Ms. Pelosi unveils her new plan to interrogate terrorists.


Thanks a freakin' lot, Jason. Now I have Pelosi in this outfit in my head and it's time for bed - 10 will get you 2 that I have that as a nightmare all damn night.

Adjustah said...

These were the days that Superman really regretted having X-ray vision...

Michigan-Matt said...

When NancyP told the street vendors she was bringing "San Francisco Values" to DC after the upcoming election victories, no one thought she meant this. Strangely, the press lingered a little more than prudent.

Michigan-matt said...

The onlookers from Livonia, after reviewing their cameraphone vid clip, commented "You know honey, lisps just don't go with poromeric simulated leather at any level of fashion sense. I don't believe they are gay."

jeff said...

"So, do you use saddle soap on your shorts, or do you prefer the chafing feel?"

lawhawk said...

Darth Vader has finally underestiminated the technological terror that you've created.

Jason said...

I'm here to help submariner. But do you think that those pumps match your undies?

prince of leaves said...

"Way I figure, if the Dems DO reinstate the draft, it will be politically impossible to also drop the ban on openly-gay military. Let the rubes here get a couple more pictures of us, post them on Flickr, and we're conscription-proof!"

jbinnout said...

Hmmmm... 29 comments in and no mention of "Sub and SOTG your prom dates are here!" ...somebody had to do it...

Submariner said...

"Now I whistle a hypnotic tune on the skin flute and magically the trouser snake will stand up."

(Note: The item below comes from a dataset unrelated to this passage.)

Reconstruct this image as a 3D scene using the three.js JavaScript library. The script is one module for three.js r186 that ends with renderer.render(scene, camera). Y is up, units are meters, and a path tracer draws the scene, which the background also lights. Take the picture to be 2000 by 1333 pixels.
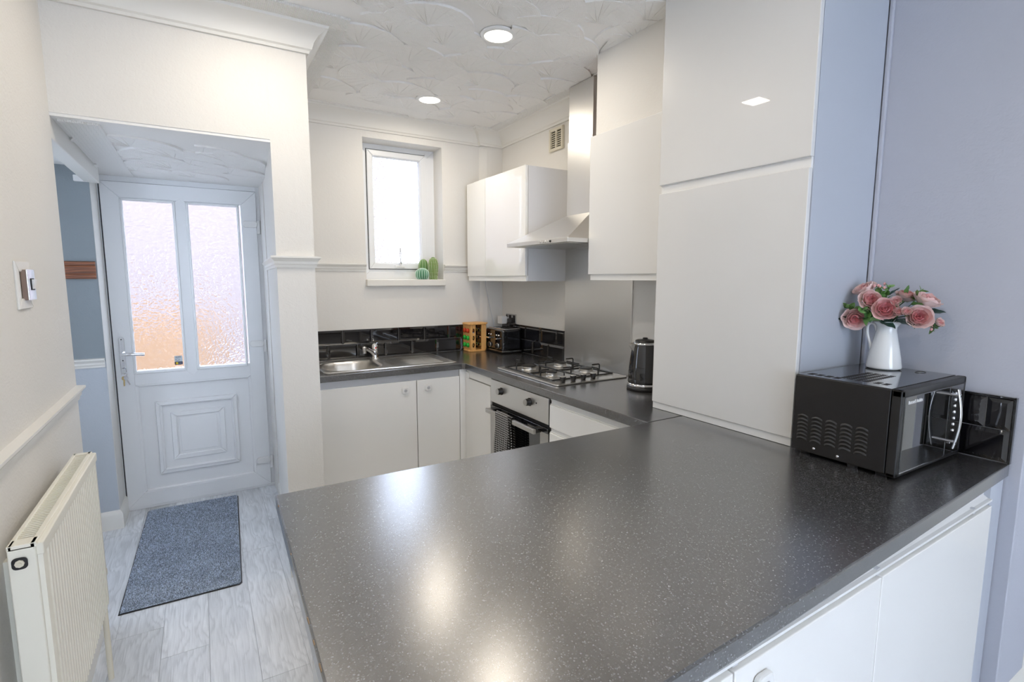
import * as THREE from 'three';
import { RoundedBoxGeometry } from 'three/addons/geometries/RoundedBoxGeometry.js';
import { mergeGeometries, toCreasedNormals } from 'three/addons/utils/BufferGeometryUtils.js';
import { TextGeometry } from 'three/addons/geometries/TextGeometry.js';
import { RectAreaLightUniformsLib } from 'three/addons/lights/RectAreaLightUniformsLib.js';
import { FontLoader } from 'three/addons/loaders/FontLoader.js';

// ---------------------------------------------------------------- camera, sky, exposure
const scene = new THREE.Scene();
const EYE = 1.475;
const camera = new THREE.PerspectiveCamera(2 * Math.atan(666.5 / 1011.6) * 180 / Math.PI, 2000 / 1333, 0.02, 80);
camera.position.set(0, EYE, 0);
camera.rotation.order = 'YXZ';
camera.rotation.set(-0.1205, -0.5397, 0.0014);
scene.add(camera);
scene.background = new THREE.Color().setRGB(3.9, 4.5, 5.6);      // an even overcast sky
const renderer = new THREE.WebGLRenderer({ antialias: true });
renderer.toneMapping = THREE.LinearToneMapping;
renderer.toneMappingExposure = 1.55;
renderer.shadowMap.enabled = true;
RectAreaLightUniformsLib.init();

const LAMP = 78, LAMP_COLOR = [1, 0.9, 0.76];                       // every ceiling downlight, a panel of 11.5 cm

// ---------------------------------------------------------------- helpers
let seed = 20240611;
function rnd() { seed = (seed + 0x6d2b79f5) | 0; let t = Math.imul(seed ^ (seed >>> 15), 1 | seed); t = (t + Math.imul(t ^ (t >>> 7), 61 | t)) ^ t; return ((t ^ (t >>> 14)) >>> 0) / 4294967296; }
const rr = (a, b) => a + (b - a) * rnd();
const V = (x, y, z) => new THREE.Vector3(x, y, z);
const counts = {};
function numbered(n) { const k = counts[n] = (counts[n] ?? -1) + 1; return k ? n + '_' + String(k).padStart(3, '0') : n; }
function origin(o) { return o.origin ?? (o.parent && o.parent !== scene ? origin(o.parent) : V(0, 0, 0)); }
function tag(o, label, category, group, kind) {
  if (label) o.userData.label = label;
  if (category) o.userData.category = category;
  if (group) o.userData.group = group;
  if (kind) o.userData.kind = kind;
  return o;
}
function thing(name, label, category, [x, y, z], group) {
  const o = new THREE.Group(); o.name = numbered(name); o.position.set(x, y, z); o.origin = V(x, y, z); scene.add(o);
  return tag(o, label, category, group);
}
function setting(name, [x, y, z] = [0, 0, 0]) {
  const o = new THREE.Group(); o.name = numbered(name); o.position.set(x, y, z); o.origin = V(x, y, z); scene.add(o); o.userData.kind = 'structure';
  return o;
}
// geometry written in the room's coordinates, moved into its thing
function part(name, geo, mat, parent, label) {
  const g = Array.isArray(geo) ? merge(geo) : geo, p = origin(parent);
  if (!g.shared) g.translate(-p.x, -p.y, -p.z);
  const m = new THREE.Mesh(g, mat); m.name = name; m.castShadow = m.receiveShadow = true; parent.add(m);
  if (label) m.userData.label = label;
  return m;
}
// one-mesh thing or piece of the setting at top level
function single(name, geo, mat, label, category, group, kind) {
  const g = Array.isArray(geo) ? merge(geo) : geo;
  g.computeBoundingBox(); const b = g.boundingBox, c = V((b.min.x + b.max.x) / 2, b.min.y, (b.min.z + b.max.z) / 2);
  g.translate(-c.x, -c.y, -c.z);
  const m = new THREE.Mesh(g, mat); m.name = numbered(name); m.position.copy(c); m.origin = c; m.castShadow = m.receiveShadow = true; scene.add(m);
  return tag(m, label, category, group, kind);
}
const struct = (name, geo, mat) => single(name, geo, mat, null, null, null, 'structure');
function merge(list) {
  const gs = list.map((g) => { const n = g.index ? g.toNonIndexed() : g; for (const k of Object.keys(n.attributes)) if (!['position', 'normal', 'uv'].includes(k)) n.deleteAttribute(k); n.morphAttributes = {}; n.clearGroups?.(); return n; });
  return gs.length === 1 ? gs[0] : mergeGeometries(gs);
}
// uv in metres from the dominant axis of each face
function metric(g) {
  if (g.index) g = g.toNonIndexed();
  const p = g.attributes.position, n = g.attributes.normal, uv = new Float32Array(p.count * 2);
  for (let i = 0; i < p.count; i += 3) {
    let ax = 0, ay = 0, az = 0;
    for (let k = i; k < i + 3; k++) { ax += Math.abs(n.getX(k)); ay += Math.abs(n.getY(k)); az += Math.abs(n.getZ(k)); }
    for (let k = i; k < i + 3; k++) {
      const x = p.getX(k), y = p.getY(k), z = p.getZ(k);
      uv[2 * k] = ax >= ay && ax >= az ? z : x; uv[2 * k + 1] = ay > ax && ay >= az ? z : y;
    }
  }
  g.setAttribute('uv', new THREE.BufferAttribute(uv, 2));
  return g;
}
function B(x0, x1, y0, y1, z0, z1, r = 0.0015) {
  const w = Math.abs(x1 - x0), h = Math.abs(y1 - y0), d = Math.abs(z1 - z0);
  r = Math.min(r, w * 0.45, h * 0.45, d * 0.45);
  const g = r > 0 ? new RoundedBoxGeometry(w, h, d, r > 0.006 ? 3 : 1, r) : new THREE.BoxGeometry(w, h, d);
  g.translate((x0 + x1) / 2, (y0 + y1) / 2, (z0 + z1) / 2);
  return metric(g);
}
function lathe(pts, seg = 32) { return new THREE.LatheGeometry(pts.map(([r, y]) => new THREE.Vector2(r, y)), seg); }
function cyl(r0, r1, h, seg = 24) { return new THREE.CylinderGeometry(r1, r0, h, seg).translate(0, h / 2, 0); }
function tube(pts, r, seg = 24, rad = 8, closed = false, tension = 0.5) {
  return new THREE.TubeGeometry(new THREE.CatmullRomCurve3(pts.map((p) => V(...p)), closed, 'catmullrom', tension), seg, r, rad, closed);
}
function bar(a, b, r, rad = 8) {
  const A = V(...a), C = V(...b), d = C.clone().sub(A), g = new THREE.CylinderGeometry(r, r, d.length(), rad).translate(0, d.length() / 2, 0);
  g.applyQuaternion(new THREE.Quaternion().setFromUnitVectors(V(0, 1, 0), d.normalize())); return g.translate(A.x, A.y, A.z);
}
function grid(nu, nv, fn) {
  const pos = [], uv = [], idx = [];
  for (let j = 0; j <= nv; j++) for (let i = 0; i <= nu; i++) { const u = i / nu, v = j / nv; pos.push(...fn(u, v)); uv.push(u, v); }
  for (let j = 0; j < nv; j++) for (let i = 0; i < nu; i++) { const a = j * (nu + 1) + i, b = a + 1, c = a + nu + 1, d = c + 1; idx.push(a, b, d, a, d, c); }
  const g = new THREE.BufferGeometry(); g.setAttribute('position', new THREE.Float32BufferAttribute(pos, 3)); g.setAttribute('uv', new THREE.Float32BufferAttribute(uv, 2)); g.setIndex(idx); g.computeVertexNormals(); return g;
}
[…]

Snake charmers in San Fran are a bit different than those in New Delhi...

Cricket said...

"I want to be Harry Potter tied to the tombstone next time."

Brian in MA said...

"Nancy Pelosi's first task was to ensure the American public that San Franscisco values were not out of the mainstream, now that she was representing all of America."

OR

"San Fransciscans gather at rally to denounce torture."